Closed atosca closed 10 years ago

atosca commented 10 years ago

Mark,

I refactored this code over the weekend. A few issues I'm still working on:

Caching - implemented python requests-cache library. It's creating an sqlite cache, though I don't know if it's requesting from there first. Need to look into it a little more. Also for the 10 second refresh - how will this script be run?

Date Format - for pulling the date out of the "dates" field and formatting as MM-DD-YYYY for the head of the filename. Most, if not all, of the events look like exhibitions with a date range. The format of the date range field varies from "MAR5-OCT8" to "on view March 5, 2014 to October 8, 2014." Still trying to figure out how to catch every case and assuming a regex is the way to go. Let me know if you have suggestions.

YAML fomat - I'm using the pyyaml library, and the output contains different formatting and more markup than the Karen Clark posts. Does this matter to Jeckyll? Or would it make more sense to construct the posts by hand?

heymarkreeves commented 10 years ago

Hi, Angela!

Caching - implemented python requests-cache library. It's creating an sqlite cache, though I don't know if it's requesting from there first. Need to look into it a little more. Also for the 10 second refresh - how will this script be run?

The script will be run manually from the command line any time the ArtX team tells us there's fresh data. The cache shouldn't incur too much work.

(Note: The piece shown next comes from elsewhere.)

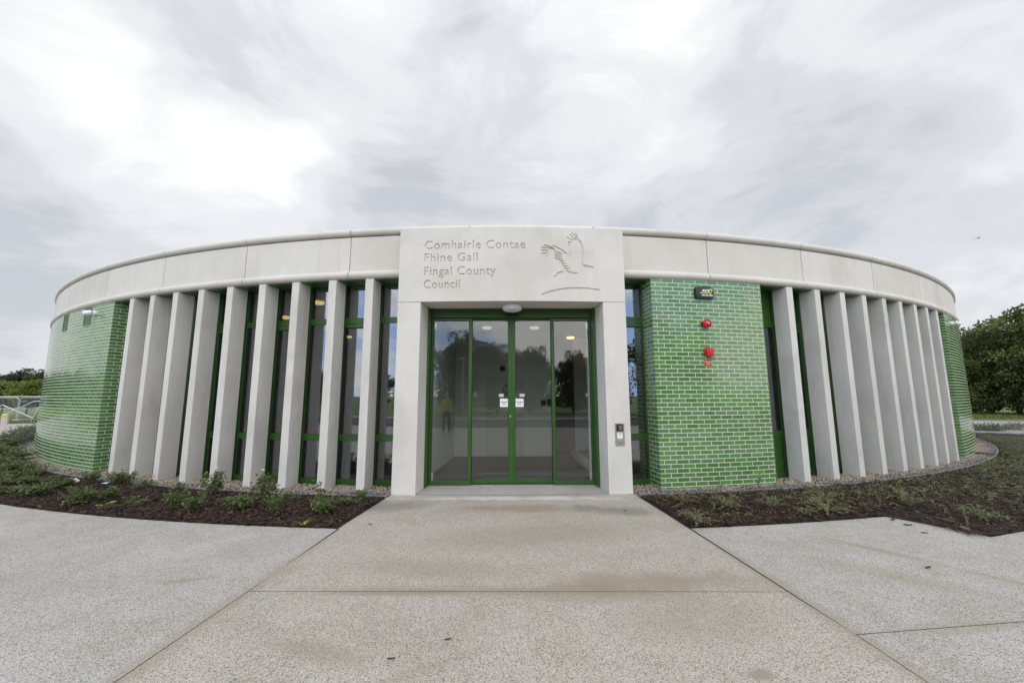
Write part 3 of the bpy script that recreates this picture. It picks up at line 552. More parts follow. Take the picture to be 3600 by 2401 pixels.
# ---- portal: pillars and engraved lintel
mb0 = []
for a0, a1 in ((-5.30, -4.23), (4.19, 5.26)):
    mb = MB(); pr = [(18.50, -.02), (18.915, -.02), (18.92, -.015), (18.92, 2.808), (18.915, 2.813), (18.50, 2.813)]
    mb.sweep(pr, a0, a1, 3, 0, False); build(mb, 'portal_pillar', M['stone'], BLD)
RL = 18.92; XA, XB = RL * R_(-5.30), RL * R_(5.26)
cu = bpy.data.curves.new('carve', 'CURVE'); cu.dimensions = '2D'; cu.fill_mode = 'BOTH'; cu.extrude = .5
def spl(pts):
    s_ = cu.splines.new('POLY'); s_.points.add(len(pts) - 1)
    for q, (x, y) in zip(s_.points, pts): q.co = (x, y, 0, 1)
    s_.use_cyclic_u = True
spl([(XA, 2.820), (XB, 2.820), (XB, 3.988), (XA, 3.988)])
BIRD = [
[(.8656,3.5483),(.885,3.5616),(.8856,3.5904),(.904,3.6211),(.8917,3.6323),(.8758,3.6814),(.8637,3.7002),(.8693,3.7194),(.8791,3.731),(.8891,3.7465),(.8612,3.7536),(.8578,3.7665),(.869,3.7729),(.8946,3.7642),(.9194,3.78),(.8918,3.8039),(.8539,3.83),(.8506,3.8452),(.8631,3.8432),(.9067,3.8081),(.9287,3.7986),(.9498,3.8113),(.9295,3.8315),(.8971,3.8731),(.8915,3.8883),(.8998,3.8939),(.93,3.8546),(.9553,3.8244),(.9856,3.8213),(.967,3.8516),(.9311,3.9007),(.9277,3.916),(.9366,3.9154),(.9677,3.8785),(.9998,3.8254),(1.0144,3.8143),(.9789,3.8826),(.9773,3.9071),(.9892,3.9074),(1.0155,3.8604),(1.0437,3.7996),(1.0504,3.7691),(1.0548,3.7961),(1.0638,3.7986),(1.0832,3.7469),(1.0967,3.6938),(1.1035,3.6177),(1.0992,3.5113),(1.0912,3.4355),(1.1035,3.3995),(1.1845,3.3846),(1.2596,3.3689),(1.2614,3.3562),(1.1831,3.3379),(1.1307,3.312),(1.0746,3.2824),(1.0602,3.2956),(1.0797,3.3373),(1.0471,3.3555),(1.026,3.3965),(.9868,3.4485),(.9437,3.4892),(.9004,3.5262),(.8728,3.5409)],
[(.4909,3.7098),(.5114,3.71),(.566,3.6932),(.6389,3.6699),(.6351,3.6584),(.5949,3.6632),(.5656,3.6674),(.6533,3.6549),(.6672,3.6096),(.7256,3.5953),(.7779,3.5734),(.7747,3.5597),(.6886,3.5796),(.6592,3.5701),(.7103,3.561),(.7672,3.5467),(.7611,3.5353),(.6661,3.549),(.655,3.5375),(.7097,3.5284),(.7695,3.5188),(.7664,3.5081),(.6802,3.519),(.6654,3.5074),(.7237,3.4954),(.7836,3.4865),(.7804,3.4736),(.7307,3.4804),(.7523,3.4596),(.807,3.4529),(.8032,3.4416),(.7593,3.4447),(.7735,3.4238),(.8356,3.4157),(.8302,3.4044),(.7805,3.4074),(.7947,3.3835),(.864,3.3756),(.8586,3.3635),(.8126,3.3688),(.8232,3.3479),(.8852,3.3414),(.8798,3.33),(.8374,3.3294),(.8515,3.3071),(.9095,3.2818),(.9678,3.2715),(1.0155,3.2701),(.9821,3.2568),(.9087,3.2459),(.8134,3.2281),(.7182,3.1985),(.6672,3.189),(.6419,3.1961),(.6298,3.2124),(.6715,3.23),(.683,3.2637),(.727,3.2844),(.7709,3.2932),(.7786,3.3098),(.7499,3.3356),(.7105,3.3763),(.675,3.4285),(.6355,3.4671),(.5773,3.4739),(.5559,3.5061),(.5197,3.523),(.5361,3.5473),(.5335,3.5662),(.4547,3.5631),(.4534,3.5782),(.5279,3.585),(.537,3.6094),(.4517,3.613),(.4467,3.6258),(.4556,3.6335),(.5373,3.6268),(.5507,3.6444),(.4486,3.6584),(.4436,3.669),(.4561,3.679),(.5546,3.6611),(.5438,3.6762),(.4915,3.6969)],
[(.6138,3.7009),(.6285,3.7049),(.6686,3.6951),(.7559,3.6491),(.8137,3.6055),(.8498,3.5725),(.8423,3.5593),(.7843,3.5962),(.7263,3.6332),(.6689,3.6677),(.6454,3.6812)],
[(.4344,2.9224),(.4828,2.9469),(.5769,2.9808),(.7002,3.0114),(.8092,3.0289),(.9185,3.0377),(1.0279,3.04),(1.1376,3.0358),(1.2476,3.0266),(1.3504,3.0114),(1.3351,2.9948),(1.2469,3.0028),(1.1369,3.0083),(1.0272,3.0111),(.9178,3.0081),(.8086,2.9978),(.6997,2.9819),(.5765,2.9513),(.4825,2.9249),(.4429,2.9136)]]
for poly in BIRD: spl(poly)
bpy.context.view_layer.update()
for body, zb, a_end, bold in (("Comhairle Contae", 3.652, .61, .036), ("Fhine Gall", 3.451, -1.61, .036), ("Fingal County", 3.235, -.77, .014), ("Council", 3.030, -2.43, .014)):
    tcv = text_curve(body, 1, bold, 1.08); to = bpy.data.objects.new('tmp', tcv); COL.objects.link(to); bpy.context.view_layer.update()
    dg = bpy.context.evaluated_depsgraph_get(); c2 = to.evaluated_get(dg).to_curve(dg)
    polys = []
    for s_ in c2.splines:
        if s_.type == 'BEZIER':
            pts = []; bp = s_.bezier_points; nb = len(bp)
            for i in range(nb):
                p0, p1 = bp[i], bp[(i + 1) % nb]
                st = 1 if ((p0.handle_right - p0.co).length < 1e-5 and (p1.handle_left - p1.co).length < 1e-5) else 4
                for q in range(st):
                    t_ = q / st; u_ = 1 - t_; v = p0.co * u_ ** 3 + p0.handle_right * 3 * u_ * u_ * t_ + p1.handle_left * 3 * u_ * t_ * t_ + p1.co * t_ ** 3; pts.append((v.x, v.y))
        else: pts = [(q.co.x, q.co.y) for q in s_.points]
        polys.append(pts)
    to.to_curve_clear(); bpy.data.objects.remove(to)
    xs = [x for p_ in polys for x, y in p_]; x0, x1 = min(xs), max(xs)
    capx = [y for p_ in [polys[0]] for x, y in p_]; cap = max(capx) - max(0, min(capx))
    X0, X1 = RL * R_(-4.10), RL * R_(a_end); sx = (X1 - X0) / (x1 - x0); sz = .130 / cap
    for p_ in polys: spl([(X0 + (x - x0) * sx, zb + y * sz) for x, y in p_])
ob = bpy.data.objects.new('tmp', cu); COL.objects.link(ob); bpy.context.view_layer.update()
me = bpy.data.meshes.new_from_object(ob.evaluated_get(bpy.context.evaluated_depsgraph_get())); bpy.data.objects.remove(ob)
bm = bmesh.new(); bm.from_mesh(me); bpy.data.meshes.remove(me); bmesh.ops.remove_doubles(bm, verts=bm.verts[:], dist=1e-5)
for i in range(1, 24):
    x = XA + (XB - XA) * i / 24; bmesh.ops.bisect_plane(bm, geom=bm.verts[:] + bm.edges[:] + bm.faces[:], plane_co=(x, 0, 0), plane_no=(1, 0, 0))
DEP = .018
for v in bm.verts:
    front = v.co.z > 0; x, z = v.co.x, v.co.y; v.co = P(math.degrees(x / RL), RL if front else RL - DEP, z)
lin = MB(); lin.bm(bm)
lin.sweep([(18.42, 2.822), (RL - DEP + .001, 2.822), (RL - DEP + .001, 3.986), (18.42, 3.986)], -5.298, 5.258, 24, 0, False)
lint = build(lin, 'entrance_lintel', M['stone'], BLD, label='curved stone lintel engraved with the council name and a flying bird')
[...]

I was thinking of setting it up such that it would check the last refresh's timestamp and not hit the live URL if it wasn't more than a half-hour or hour ago, so that as you're developing and testing, you aren't constantly subject to lag. I think that's the only place it comes into play: Where can the cache help you work efficiently?

Date Format - for pulling the date out of the "dates" field and formatting as MM-DD-YYYY for the head of the filename. Most, if not all, of the events look like exhibitions with a date range. The format of the date range field varies from "MAR5-OCT8" to "on view March 5, 2014 to October 8, 2014." Still trying to figure out how to catch every case and assuming a regex is the way to go. Let me know if you have suggestions.

Let me pose this one back to them.

YAML fomat - I'm using the pyyaml library, and the output contains different formatting and more markup than the Karen Clark posts. Does this matter to Jeckyll? Or would it make more sense to construct the posts by hand?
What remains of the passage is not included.